> _EXERCISE INSTRUCTIONS_
Reproduce each of the lines word for word.

━━━━

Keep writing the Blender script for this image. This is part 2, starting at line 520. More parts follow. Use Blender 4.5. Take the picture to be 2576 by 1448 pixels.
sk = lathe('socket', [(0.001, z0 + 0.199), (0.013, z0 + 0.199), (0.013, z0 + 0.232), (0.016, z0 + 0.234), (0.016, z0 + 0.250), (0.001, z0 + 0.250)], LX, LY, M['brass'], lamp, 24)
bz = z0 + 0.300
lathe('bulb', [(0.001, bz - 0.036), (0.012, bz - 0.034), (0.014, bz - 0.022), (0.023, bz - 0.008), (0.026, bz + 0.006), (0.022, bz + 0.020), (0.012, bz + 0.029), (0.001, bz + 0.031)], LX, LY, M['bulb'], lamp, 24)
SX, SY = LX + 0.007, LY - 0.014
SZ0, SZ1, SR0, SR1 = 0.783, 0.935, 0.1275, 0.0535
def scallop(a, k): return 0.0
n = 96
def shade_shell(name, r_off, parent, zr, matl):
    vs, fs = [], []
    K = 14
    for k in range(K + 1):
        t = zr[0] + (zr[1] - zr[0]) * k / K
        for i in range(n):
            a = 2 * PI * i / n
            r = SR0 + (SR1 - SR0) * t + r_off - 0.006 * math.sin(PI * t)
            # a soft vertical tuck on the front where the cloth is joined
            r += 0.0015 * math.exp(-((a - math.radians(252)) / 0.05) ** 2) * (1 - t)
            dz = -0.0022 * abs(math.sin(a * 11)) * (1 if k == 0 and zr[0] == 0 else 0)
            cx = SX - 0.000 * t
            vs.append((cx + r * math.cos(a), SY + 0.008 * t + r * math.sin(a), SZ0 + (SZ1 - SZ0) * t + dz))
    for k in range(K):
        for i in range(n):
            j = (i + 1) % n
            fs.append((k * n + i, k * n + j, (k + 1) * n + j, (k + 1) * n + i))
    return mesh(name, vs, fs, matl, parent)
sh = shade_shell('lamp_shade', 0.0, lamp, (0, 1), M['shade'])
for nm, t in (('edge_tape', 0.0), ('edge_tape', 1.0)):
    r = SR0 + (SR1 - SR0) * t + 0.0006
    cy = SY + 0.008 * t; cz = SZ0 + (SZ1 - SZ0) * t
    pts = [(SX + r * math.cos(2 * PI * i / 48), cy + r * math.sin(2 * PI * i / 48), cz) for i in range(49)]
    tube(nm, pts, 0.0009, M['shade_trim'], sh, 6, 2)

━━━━

> _TASK ANSWER_
Keep writing the Blender script for this image. This is part 2, starting at line 520. More parts follow. Use Blender 4.5. Take the picture to be 2576 by 1448 pixels.
sk = lathe('socket', [(0.001, z0 + 0.199), (0.013, z0 + 0.199), (0.013, z0 + 0.232), (0.016, z0 + 0.234), (0.016, z0 + 0.250), (0.001, z0 + 0.250)], LX, LY, M['brass'], lamp, 24)
bz = z0 + 0.300
lathe('bulb', [(0.001, bz - 0.036), (0.012, bz - 0.034), (0.014, bz - 0.022), (0.023, bz - 0.008), (0.026, bz + 0.006), (0.022, bz + 0.020), (0.012, bz + 0.029), (0.001, bz + 0.031)], LX, LY, M['bulb'], lamp, 24)
SX, SY = LX + 0.007, LY - 0.014
SZ0, SZ1, SR0, SR1 = 0.783, 0.935, 0.1275, 0.0535
def scallop(a, k): return 0.0
n = 96
def shade_shell(name, r_off, parent, zr, matl):
    vs, fs = [], []
    K = 14
    for k in range(K + 1):
        t = zr[0] + (zr[1] - zr[0]) * k / K
        for i in range(n):
            a = 2 * PI * i / n
            r = SR0 + (SR1 - SR0) * t + r_off - 0.006 * math.sin(PI * t)
            # a soft vertical tuck on the front where the cloth is joined
            r += 0.0015 * math.exp(-((a - math.radians(252)) / 0.05) ** 2) * (1 - t)
            dz = -0.0022 * abs(math.sin(a * 11)) * (1 if k == 0 and zr[0] == 0 else 0)
            cx = SX - 0.000 * t
            vs.append((cx + r * math.cos(a), SY + 0.008 * t + r * math.sin(a), SZ0 + (SZ1 - SZ0) * t + dz))
    for k in range(K):
        for i in range(n):
            j = (i + 1) % n
            fs.append((k * n + i, k * n + j, (k + 1) * n + j, (k + 1) * n + i))
    return mesh(name, vs, fs, matl, parent)
sh = shade_shell('lamp_shade', 0.0, lamp, (0, 1), M['shade'])
for nm, t in (('edge_tape', 0.0), ('edge_tape', 1.0)):
    r = SR0 + (SR1 - SR0) * t + 0.0006
    cy = SY + 0.008 * t; cz = SZ0 + (SZ1 - SZ0) * t
    pts = [(SX + r * math.cos(2 * PI * i / 48), cy + r * math.sin(2 * PI * i / 48), cz) for i in range(49)]
    tube(nm, pts, 0.0009, M['shade_trim'], sh, 6, 2)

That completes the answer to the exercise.